PROBLEM: A precise retyping is required of every line from the one containing "Continue the Godot" down to the one containing "lerpf(0.023, 0.044, s))", both included, and of no other line.

INFORMATION SHOWN:
----

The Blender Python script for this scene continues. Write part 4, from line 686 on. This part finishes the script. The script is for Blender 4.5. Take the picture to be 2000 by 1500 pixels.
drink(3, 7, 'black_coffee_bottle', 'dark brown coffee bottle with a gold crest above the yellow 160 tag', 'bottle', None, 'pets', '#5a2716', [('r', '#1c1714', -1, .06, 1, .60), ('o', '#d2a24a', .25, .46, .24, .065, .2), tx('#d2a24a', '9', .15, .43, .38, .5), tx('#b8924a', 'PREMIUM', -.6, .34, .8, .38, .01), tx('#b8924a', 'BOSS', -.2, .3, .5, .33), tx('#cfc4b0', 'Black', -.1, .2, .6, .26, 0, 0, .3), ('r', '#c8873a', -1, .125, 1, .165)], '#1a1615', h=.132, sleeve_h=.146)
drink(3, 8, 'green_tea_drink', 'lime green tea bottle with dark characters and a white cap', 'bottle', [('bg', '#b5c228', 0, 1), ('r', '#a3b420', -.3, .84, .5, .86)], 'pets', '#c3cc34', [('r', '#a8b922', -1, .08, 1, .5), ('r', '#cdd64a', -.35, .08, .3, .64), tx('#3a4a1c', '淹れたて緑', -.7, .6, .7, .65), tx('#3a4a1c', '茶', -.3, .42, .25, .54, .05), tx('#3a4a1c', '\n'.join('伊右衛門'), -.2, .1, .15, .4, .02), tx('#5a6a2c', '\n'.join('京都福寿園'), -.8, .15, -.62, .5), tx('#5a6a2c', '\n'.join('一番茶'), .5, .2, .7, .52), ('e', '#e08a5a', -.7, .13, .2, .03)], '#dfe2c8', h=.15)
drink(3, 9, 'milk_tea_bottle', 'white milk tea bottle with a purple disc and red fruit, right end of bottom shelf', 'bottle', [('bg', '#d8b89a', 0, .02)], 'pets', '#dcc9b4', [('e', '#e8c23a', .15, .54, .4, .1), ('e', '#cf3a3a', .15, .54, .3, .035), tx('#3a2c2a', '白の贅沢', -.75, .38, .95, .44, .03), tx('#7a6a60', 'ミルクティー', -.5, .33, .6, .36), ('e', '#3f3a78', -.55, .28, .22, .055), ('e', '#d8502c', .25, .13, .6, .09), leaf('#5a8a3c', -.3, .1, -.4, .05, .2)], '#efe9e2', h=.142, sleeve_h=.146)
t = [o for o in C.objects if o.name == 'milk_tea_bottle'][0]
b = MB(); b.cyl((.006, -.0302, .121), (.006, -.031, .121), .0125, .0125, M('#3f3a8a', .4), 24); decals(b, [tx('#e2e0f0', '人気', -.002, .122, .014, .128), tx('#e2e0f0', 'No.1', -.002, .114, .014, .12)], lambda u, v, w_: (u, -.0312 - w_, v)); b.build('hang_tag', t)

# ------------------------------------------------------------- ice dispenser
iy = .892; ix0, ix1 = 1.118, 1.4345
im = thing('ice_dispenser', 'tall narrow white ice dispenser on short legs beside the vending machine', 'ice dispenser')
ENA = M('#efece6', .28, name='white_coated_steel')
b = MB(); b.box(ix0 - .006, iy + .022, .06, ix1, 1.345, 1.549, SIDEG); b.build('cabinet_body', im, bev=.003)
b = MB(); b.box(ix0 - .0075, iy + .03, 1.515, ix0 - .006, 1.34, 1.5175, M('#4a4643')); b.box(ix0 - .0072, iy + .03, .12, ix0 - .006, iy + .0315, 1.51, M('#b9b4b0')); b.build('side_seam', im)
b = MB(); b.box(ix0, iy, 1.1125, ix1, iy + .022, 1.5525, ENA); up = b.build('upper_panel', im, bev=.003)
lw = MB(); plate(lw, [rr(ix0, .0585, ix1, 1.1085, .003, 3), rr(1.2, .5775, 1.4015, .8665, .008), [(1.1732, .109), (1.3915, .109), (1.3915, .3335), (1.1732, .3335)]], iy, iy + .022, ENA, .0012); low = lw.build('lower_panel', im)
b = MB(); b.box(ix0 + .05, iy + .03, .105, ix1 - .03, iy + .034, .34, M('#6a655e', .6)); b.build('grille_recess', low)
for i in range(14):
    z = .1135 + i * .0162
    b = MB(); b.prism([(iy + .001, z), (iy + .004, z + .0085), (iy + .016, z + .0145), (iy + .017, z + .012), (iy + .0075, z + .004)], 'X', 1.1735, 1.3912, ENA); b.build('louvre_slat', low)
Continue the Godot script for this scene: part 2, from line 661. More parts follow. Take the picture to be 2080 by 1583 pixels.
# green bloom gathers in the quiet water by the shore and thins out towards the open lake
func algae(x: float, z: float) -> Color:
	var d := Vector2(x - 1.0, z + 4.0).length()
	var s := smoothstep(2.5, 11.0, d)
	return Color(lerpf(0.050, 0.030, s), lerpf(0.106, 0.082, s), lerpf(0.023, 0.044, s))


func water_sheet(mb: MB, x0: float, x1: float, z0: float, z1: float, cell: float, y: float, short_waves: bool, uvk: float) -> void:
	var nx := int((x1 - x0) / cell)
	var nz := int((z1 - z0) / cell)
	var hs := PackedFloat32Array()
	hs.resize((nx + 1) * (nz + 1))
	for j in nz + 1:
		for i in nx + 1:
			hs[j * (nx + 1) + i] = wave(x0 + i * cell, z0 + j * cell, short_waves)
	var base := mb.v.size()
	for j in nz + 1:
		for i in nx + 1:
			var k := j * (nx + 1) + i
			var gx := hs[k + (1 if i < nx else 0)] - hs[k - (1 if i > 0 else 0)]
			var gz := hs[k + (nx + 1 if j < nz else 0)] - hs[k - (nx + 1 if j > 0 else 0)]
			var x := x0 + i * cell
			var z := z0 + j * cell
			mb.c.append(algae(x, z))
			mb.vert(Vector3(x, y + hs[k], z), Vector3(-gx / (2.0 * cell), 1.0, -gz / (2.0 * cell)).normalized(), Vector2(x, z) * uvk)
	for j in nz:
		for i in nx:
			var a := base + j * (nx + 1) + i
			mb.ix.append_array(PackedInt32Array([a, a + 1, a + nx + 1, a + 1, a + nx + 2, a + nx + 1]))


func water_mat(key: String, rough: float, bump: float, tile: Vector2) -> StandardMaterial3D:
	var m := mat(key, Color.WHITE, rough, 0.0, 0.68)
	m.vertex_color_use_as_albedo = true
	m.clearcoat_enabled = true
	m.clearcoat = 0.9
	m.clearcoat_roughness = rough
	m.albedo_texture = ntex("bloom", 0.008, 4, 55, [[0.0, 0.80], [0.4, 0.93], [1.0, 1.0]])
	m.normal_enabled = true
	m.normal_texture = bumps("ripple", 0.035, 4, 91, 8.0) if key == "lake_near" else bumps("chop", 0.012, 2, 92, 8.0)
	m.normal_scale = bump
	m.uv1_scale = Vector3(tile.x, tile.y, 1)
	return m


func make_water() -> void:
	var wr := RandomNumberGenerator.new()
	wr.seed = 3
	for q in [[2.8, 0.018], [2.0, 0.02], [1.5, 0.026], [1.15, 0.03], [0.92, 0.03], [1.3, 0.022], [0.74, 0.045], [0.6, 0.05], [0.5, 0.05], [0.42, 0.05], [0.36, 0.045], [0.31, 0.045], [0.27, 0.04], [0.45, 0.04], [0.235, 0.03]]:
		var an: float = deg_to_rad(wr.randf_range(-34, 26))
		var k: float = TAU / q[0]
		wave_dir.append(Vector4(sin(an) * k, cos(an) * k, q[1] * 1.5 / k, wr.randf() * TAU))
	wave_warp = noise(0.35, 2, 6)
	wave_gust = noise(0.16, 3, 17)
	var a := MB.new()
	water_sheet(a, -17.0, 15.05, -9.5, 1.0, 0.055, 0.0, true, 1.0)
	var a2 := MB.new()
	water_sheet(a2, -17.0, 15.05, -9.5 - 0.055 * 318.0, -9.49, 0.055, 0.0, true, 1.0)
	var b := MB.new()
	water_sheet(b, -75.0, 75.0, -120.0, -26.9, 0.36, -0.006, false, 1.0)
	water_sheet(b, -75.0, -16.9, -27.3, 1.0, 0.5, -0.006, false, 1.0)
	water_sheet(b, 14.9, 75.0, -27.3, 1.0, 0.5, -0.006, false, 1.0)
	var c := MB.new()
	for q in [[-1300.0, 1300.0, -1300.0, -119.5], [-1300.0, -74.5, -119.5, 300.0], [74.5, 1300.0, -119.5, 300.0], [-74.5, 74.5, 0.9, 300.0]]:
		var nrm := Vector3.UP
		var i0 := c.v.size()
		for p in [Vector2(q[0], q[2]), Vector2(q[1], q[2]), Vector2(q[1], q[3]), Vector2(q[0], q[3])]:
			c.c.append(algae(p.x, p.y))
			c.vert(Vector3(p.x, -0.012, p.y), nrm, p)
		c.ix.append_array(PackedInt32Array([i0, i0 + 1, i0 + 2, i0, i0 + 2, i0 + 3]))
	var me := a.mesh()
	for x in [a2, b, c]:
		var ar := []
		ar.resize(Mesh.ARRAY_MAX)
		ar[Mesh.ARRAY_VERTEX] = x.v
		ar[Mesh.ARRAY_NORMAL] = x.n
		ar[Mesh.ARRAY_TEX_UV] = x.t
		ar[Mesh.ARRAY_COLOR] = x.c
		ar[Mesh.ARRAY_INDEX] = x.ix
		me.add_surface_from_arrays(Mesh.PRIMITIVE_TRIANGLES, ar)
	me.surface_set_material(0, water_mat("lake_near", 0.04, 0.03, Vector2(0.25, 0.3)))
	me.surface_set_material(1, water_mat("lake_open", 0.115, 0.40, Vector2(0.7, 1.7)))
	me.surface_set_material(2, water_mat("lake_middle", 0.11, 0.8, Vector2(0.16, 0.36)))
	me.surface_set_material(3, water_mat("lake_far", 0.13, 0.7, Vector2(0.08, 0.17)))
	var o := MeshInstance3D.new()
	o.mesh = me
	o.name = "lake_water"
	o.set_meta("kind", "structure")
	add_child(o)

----

EXERCISE ANSWER:
Continue the Godot script for this scene: part 2, from line 661. More parts follow. Take the picture to be 2080 by 1583 pixels.
# green bloom gathers in the quiet water by the shore and thins out towards the open lake
func algae(x: float, z: float) -> Color:
	var d := Vector2(x - 1.0, z + 4.0).length()
	var s := smoothstep(2.5, 11.0, d)
	return Color(lerpf(0.050, 0.030, s), lerpf(0.106, 0.082, s), lerpf(0.023, 0.044, s))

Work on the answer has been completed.